*REQUIREMENT*. Output the material below unchanged, apart from leaving out the pictures.

*GIVEN DATA*.
▼
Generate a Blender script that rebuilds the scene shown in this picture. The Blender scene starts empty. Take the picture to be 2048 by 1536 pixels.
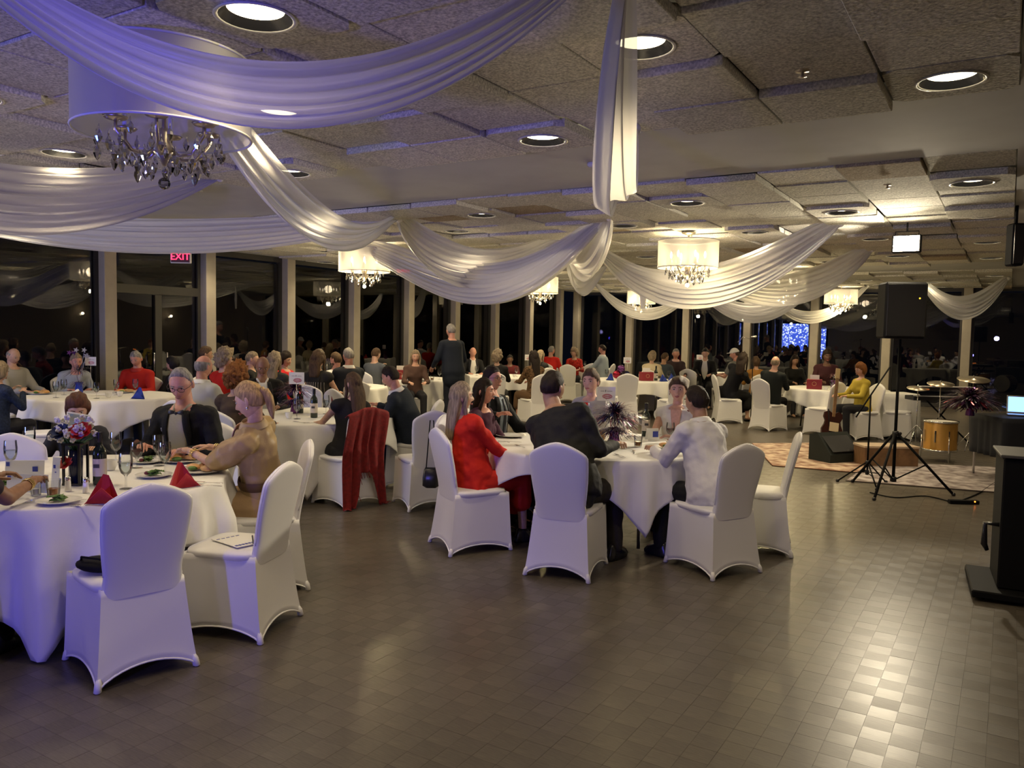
import bpy, bmesh, math, random
import numpy as np
from mathutils import Vector, Matrix
random.seed(7)
PI = math.pi
S = bpy.context.scene
COL = S.collection

# ------------------------------------------------------------------ camera, world, light, exposure
F, CH = 1600.0, 1.68
yaw, pitch, roll = math.radians(31.8), math.radians(-3.61), math.radians(1.1)
fw = np.array([-math.sin(yaw)*math.cos(pitch), math.cos(yaw)*math.cos(pitch), math.sin(pitch)])
r0 = np.array([math.cos(yaw), math.sin(yaw), 0.]); u0 = np.cross(r0, fw)
rt = r0*math.cos(roll)+u0*math.sin(roll); up = u0*math.cos(roll)-r0*math.sin(roll)
cd = bpy.data.cameras.new('camera'); cam = bpy.data.objects.new('camera', cd); COL.objects.link(cam)
cd.sensor_width = 36; cd.lens = 36*F/2048; cd.clip_end = 200
M = Matrix(((rt[0], up[0], -fw[0], 0), (rt[1], up[1], -fw[1], 0), (rt[2], up[2], -fw[2], CH), (0, 0, 0, 1)))
cam.matrix_world = M; S.camera = cam
S.view_settings.view_transform = 'Standard'; S.view_settings.look = 'None'
S.view_settings.exposure = 0.3; S.view_settings.gamma = 1.0; S.view_settings.use_curve_mapping = False
try:
    S.cycles.use_denoising = True
    S.cycles.max_bounces = 8; S.cycles.diffuse_bounces = 3; S.cycles.glossy_bounces = 3
    S.cycles.transparent_max_bounces = 16; S.cycles.transmission_bounces = 4
    S.cycles.sample_clamp_indirect = 4.0; S.cycles.use_light_tree = True
    S.cycles.caustics_reflective = False; S.cycles.caustics_refractive = False
except Exception:
    pass

def at(px, py, Z=None, depth=None):          # a point of the place seen at a pixel of the photograph
    d = fw+rt*(px-1024)/F-up*(py-768)/F
    t = (Z-CH)/d[2] if Z is not None else depth
    p = d*t; return Vector((p[0], p[1], p[2]+CH))
def depth_of(x, y): return x*fw[0]+y*fw[1]
def pxof(x, y, z):
    d = np.array([x, y, z-CH]); q = d@fw
    return 1024+F*(d@rt)/q, 768-F*(d@up)/q, q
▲
*RESULT FOR THIS EXERCISE*.
Generate a Blender script that rebuilds the scene shown in this picture. The Blender scene starts empty. Take the picture to be 2048 by 1536 pixels.
import bpy, bmesh, math, random
import numpy as np
from mathutils import Vector, Matrix
random.seed(7)
PI = math.pi
S = bpy.context.scene
COL = S.collection

# ------------------------------------------------------------------ camera, world, light, exposure
F, CH = 1600.0, 1.68
yaw, pitch, roll = math.radians(31.8), math.radians(-3.61), math.radians(1.1)
fw = np.array([-math.sin(yaw)*math.cos(pitch), math.cos(yaw)*math.cos(pitch), math.sin(pitch)])
r0 = np.array([math.cos(yaw), math.sin(yaw), 0.]); u0 = np.cross(r0, fw)
rt = r0*math.cos(roll)+u0*math.sin(roll); up = u0*math.cos(roll)-r0*math.sin(roll)
cd = bpy.data.cameras.new('camera'); cam = bpy.data.objects.new('camera', cd); COL.objects.link(cam)
cd.sensor_width = 36; cd.lens = 36*F/2048; cd.clip_end = 200
M = Matrix(((rt[0], up[0], -fw[0], 0), (rt[1], up[1], -fw[1], 0), (rt[2], up[2], -fw[2], CH), (0, 0, 0, 1)))
cam.matrix_world = M; S.camera = cam
S.view_settings.view_transform = 'Standard'; S.view_settings.look = 'None'
S.view_settings.exposure = 0.3; S.view_settings.gamma = 1.0; S.view_settings.use_curve_mapping = False
try:
    S.cycles.use_denoising = True
    S.cycles.max_bounces = 8; S.cycles.diffuse_bounces = 3; S.cycles.glossy_bounces = 3
    S.cycles.transparent_max_bounces = 16; S.cycles.transmission_bounces = 4
    S.cycles.sample_clamp_indirect = 4.0; S.cycles.use_light_tree = True
    S.cycles.caustics_reflective = False; S.cycles.caustics_refractive = False
except Exception:
    pass

def at(px, py, Z=None, depth=None):          # a point of the place seen at a pixel of the photograph
    d = fw+rt*(px-1024)/F-up*(py-768)/F
    t = (Z-CH)/d[2] if Z is not None else depth
    p = d*t; return Vector((p[0], p[1], p[2]+CH))
def depth_of(x, y): return x*fw[0]+y*fw[1]
def pxof(x, y, z):
    d = np.array([x, y, z-CH]); q = d@fw
    return 1024+F*(d@rt)/q, 768-F*(d@up)/q, q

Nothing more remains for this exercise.